Cuando desapareció la Unión Soviética, hubo en Estados Unidos un momento wilsoniano, como cuando en 1919 el presidente americano creyó que la recién terminada había sido una «guerra para acabar con todas las guerras», cuando lo que hizo fue abrir un período atormentado que en sólo veinte años conduciría a otra guerra todavía más destructiva. Bush padre confió en que la paz se consolidaba en el mundo y las Naciones Unidas iban a ser su eficaz instrumento, pero pronto llegaron la invasión de Kuwait por Saddam y la cruel desintegración de Yugoslavia.

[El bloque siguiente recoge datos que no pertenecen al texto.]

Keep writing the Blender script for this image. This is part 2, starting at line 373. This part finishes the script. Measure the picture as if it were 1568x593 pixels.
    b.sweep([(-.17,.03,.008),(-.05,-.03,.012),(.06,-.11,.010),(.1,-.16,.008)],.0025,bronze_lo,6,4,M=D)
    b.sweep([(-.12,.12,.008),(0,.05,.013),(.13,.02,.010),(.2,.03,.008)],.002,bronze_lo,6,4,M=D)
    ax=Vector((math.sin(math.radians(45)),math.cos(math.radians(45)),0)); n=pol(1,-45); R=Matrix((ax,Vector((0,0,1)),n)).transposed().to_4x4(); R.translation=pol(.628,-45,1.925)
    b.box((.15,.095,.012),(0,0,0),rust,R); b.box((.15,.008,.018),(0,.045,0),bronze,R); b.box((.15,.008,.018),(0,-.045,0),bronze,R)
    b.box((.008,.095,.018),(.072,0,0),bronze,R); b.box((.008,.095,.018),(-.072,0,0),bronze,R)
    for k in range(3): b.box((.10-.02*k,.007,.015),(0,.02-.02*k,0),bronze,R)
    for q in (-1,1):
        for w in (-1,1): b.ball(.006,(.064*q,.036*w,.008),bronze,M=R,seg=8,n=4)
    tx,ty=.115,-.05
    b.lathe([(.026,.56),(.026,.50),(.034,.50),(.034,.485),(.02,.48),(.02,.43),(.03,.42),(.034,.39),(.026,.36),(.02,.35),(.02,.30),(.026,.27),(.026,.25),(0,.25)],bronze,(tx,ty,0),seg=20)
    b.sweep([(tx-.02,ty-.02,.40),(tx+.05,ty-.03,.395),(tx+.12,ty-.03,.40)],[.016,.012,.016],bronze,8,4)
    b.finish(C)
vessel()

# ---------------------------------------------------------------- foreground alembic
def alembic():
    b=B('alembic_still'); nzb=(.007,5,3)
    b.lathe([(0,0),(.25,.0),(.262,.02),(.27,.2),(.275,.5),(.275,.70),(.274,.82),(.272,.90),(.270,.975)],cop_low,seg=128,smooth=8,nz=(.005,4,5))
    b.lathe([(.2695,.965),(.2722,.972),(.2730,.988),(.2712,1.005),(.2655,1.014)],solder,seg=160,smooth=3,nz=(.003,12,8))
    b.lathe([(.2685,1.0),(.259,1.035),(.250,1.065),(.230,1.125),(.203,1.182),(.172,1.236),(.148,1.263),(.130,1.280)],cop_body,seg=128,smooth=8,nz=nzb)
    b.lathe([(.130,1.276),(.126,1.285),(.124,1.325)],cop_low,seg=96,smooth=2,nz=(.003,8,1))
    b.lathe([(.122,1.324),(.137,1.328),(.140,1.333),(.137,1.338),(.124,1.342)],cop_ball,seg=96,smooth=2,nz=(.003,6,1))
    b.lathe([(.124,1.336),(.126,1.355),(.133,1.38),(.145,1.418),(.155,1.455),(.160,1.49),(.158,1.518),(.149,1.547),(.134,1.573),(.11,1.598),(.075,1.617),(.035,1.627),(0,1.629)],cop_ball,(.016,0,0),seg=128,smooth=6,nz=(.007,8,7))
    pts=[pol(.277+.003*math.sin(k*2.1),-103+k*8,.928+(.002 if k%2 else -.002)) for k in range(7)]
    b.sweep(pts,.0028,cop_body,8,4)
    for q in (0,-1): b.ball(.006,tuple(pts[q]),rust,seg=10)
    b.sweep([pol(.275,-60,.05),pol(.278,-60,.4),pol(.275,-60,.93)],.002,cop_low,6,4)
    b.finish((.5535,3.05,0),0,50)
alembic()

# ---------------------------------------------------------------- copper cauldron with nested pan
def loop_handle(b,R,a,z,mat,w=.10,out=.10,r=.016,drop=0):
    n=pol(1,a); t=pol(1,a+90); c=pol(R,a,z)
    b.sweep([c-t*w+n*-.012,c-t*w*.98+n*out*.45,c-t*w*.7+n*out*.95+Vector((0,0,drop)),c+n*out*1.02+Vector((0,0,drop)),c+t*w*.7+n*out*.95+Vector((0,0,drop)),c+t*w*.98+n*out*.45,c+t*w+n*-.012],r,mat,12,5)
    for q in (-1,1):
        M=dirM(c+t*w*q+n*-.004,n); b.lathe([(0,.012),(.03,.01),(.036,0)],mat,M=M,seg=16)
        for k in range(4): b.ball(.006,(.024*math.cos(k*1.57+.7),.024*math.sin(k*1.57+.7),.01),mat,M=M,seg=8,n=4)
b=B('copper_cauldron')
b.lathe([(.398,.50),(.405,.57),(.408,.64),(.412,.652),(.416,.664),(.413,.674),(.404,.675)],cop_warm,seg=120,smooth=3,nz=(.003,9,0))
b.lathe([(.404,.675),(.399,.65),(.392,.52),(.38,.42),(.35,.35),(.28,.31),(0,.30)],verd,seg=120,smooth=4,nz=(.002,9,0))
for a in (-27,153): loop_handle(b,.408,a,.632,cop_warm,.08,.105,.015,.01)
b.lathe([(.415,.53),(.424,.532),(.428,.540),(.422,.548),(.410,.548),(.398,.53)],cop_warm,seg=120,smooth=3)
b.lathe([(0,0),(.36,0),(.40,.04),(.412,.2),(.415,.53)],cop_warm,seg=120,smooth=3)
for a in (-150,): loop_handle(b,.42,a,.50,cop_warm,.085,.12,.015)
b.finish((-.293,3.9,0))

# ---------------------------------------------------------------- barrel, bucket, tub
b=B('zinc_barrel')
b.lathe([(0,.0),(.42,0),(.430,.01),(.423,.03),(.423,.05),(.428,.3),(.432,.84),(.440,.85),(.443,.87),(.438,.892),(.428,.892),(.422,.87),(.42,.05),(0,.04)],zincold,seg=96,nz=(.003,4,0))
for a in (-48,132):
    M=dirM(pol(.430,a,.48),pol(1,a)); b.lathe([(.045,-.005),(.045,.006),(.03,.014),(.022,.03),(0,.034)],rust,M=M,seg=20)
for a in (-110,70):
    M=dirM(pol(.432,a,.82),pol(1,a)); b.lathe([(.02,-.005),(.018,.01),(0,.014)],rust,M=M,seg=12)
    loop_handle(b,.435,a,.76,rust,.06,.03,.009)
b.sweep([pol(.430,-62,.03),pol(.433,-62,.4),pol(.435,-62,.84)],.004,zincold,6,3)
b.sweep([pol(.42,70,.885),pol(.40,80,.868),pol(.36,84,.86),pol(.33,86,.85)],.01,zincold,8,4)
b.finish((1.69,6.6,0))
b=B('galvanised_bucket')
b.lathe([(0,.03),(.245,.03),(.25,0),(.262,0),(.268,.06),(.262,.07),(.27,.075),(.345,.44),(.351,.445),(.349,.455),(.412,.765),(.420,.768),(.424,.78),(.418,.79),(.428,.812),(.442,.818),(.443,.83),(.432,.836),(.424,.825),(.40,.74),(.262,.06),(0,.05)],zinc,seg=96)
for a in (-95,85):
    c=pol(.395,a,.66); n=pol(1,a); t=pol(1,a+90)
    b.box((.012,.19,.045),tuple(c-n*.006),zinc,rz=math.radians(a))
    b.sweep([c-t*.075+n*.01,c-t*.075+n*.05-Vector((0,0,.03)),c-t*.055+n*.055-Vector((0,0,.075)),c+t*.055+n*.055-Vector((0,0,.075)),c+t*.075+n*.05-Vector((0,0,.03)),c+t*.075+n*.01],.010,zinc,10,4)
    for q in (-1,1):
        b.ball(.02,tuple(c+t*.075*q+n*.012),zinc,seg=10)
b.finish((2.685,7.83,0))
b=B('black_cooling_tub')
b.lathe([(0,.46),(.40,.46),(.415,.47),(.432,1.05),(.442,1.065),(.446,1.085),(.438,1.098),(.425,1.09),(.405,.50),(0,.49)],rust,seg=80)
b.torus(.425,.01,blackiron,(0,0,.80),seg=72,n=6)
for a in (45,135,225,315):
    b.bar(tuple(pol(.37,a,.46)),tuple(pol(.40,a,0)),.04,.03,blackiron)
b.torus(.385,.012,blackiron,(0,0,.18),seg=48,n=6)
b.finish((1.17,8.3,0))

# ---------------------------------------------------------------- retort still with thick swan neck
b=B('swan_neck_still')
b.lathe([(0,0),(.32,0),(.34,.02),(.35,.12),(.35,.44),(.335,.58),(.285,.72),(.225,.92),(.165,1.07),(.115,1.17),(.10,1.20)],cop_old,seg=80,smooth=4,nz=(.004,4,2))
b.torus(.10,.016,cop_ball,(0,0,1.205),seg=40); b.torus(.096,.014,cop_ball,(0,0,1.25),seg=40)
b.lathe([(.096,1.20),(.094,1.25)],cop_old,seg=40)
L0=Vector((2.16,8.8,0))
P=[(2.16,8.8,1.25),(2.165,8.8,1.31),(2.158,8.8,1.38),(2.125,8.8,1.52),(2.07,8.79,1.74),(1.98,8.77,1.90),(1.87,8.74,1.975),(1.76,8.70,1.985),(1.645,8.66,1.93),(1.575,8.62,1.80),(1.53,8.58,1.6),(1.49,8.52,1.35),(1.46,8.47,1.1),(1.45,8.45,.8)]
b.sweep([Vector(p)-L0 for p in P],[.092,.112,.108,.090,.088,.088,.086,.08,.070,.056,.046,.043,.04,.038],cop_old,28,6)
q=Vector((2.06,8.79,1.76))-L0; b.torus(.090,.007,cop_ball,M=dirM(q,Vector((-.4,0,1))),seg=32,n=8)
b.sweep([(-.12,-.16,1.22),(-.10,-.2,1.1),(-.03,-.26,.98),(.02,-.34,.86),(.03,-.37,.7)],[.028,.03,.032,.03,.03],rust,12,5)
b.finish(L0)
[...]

Los 90 fueron una década de unipolaridad y Estados Unidos, la hiperpotencia, como la llamó un ministro de exteriores francés, la «potencia indispensable», según su colega americana, recobró su confianza y detentó una primacía indiscutible. Vino después el 11-S, el yihadismo, Irak, Afganistán y Obama, un presidente arrogante en el interior y humildico hacia fuera, consiguiendo un fulgurante premio Nobel de la paz por su postración ante el mundo, fruto de sus convicciones progres, tan apreciadas en una social-democrática y laica Europa, que aspiraba a eclipsar a los Estados Unidos como modelo universal.
Resultó que los años de Obama coincidieron con el surgimiento de competidores, como suele suceder en las situaciones de unipolaridad. Un intento de «resetear» las relaciones con Rusia no le hizo mella a Putin, y la política de «giro hacia Asia», luego renombrada como de «reequilibrio», para no molestar en Pekín, se quedó cortísima. La estrategia de no pringarse, como en Siria, o a lo sumo dirigir desde atrás, como en Libia, es difícilmente sostenible para la potencia que es la clave del sistema.
Como Reagan hace 37 años, Trump ha llegado para «hacer de nuevo grande a América». Se ha encontrado un mundo muy revuelto en el que las grandes rivalidades, China, Rusia, un Irán con aspiraciones hegemónicas en su ámbito y garantías nucleares poco tranquilizadoras, o los problemas con más graves implicaciones, como armas nucleares en manos de Kim III de Corea, apuntan todos en la misma dirección: el orden mundial, el elemento de precaria estabilidad en el mundo, el que, históricamente, está destinado a contener los conflictos, el que abre la espita a las grandes guerras cuando se rompe. En América se habla de un orden liberal de normas e instituciones. Por supuesto, Estados Unidos es el guardián de ese orden indispensable para la paz, libertad y prosperidad. Gracias a Dios Estados Unidos sigue siendo grande, el más grande. A todos nos conviene que Trump sepa hacer valer su grandeza.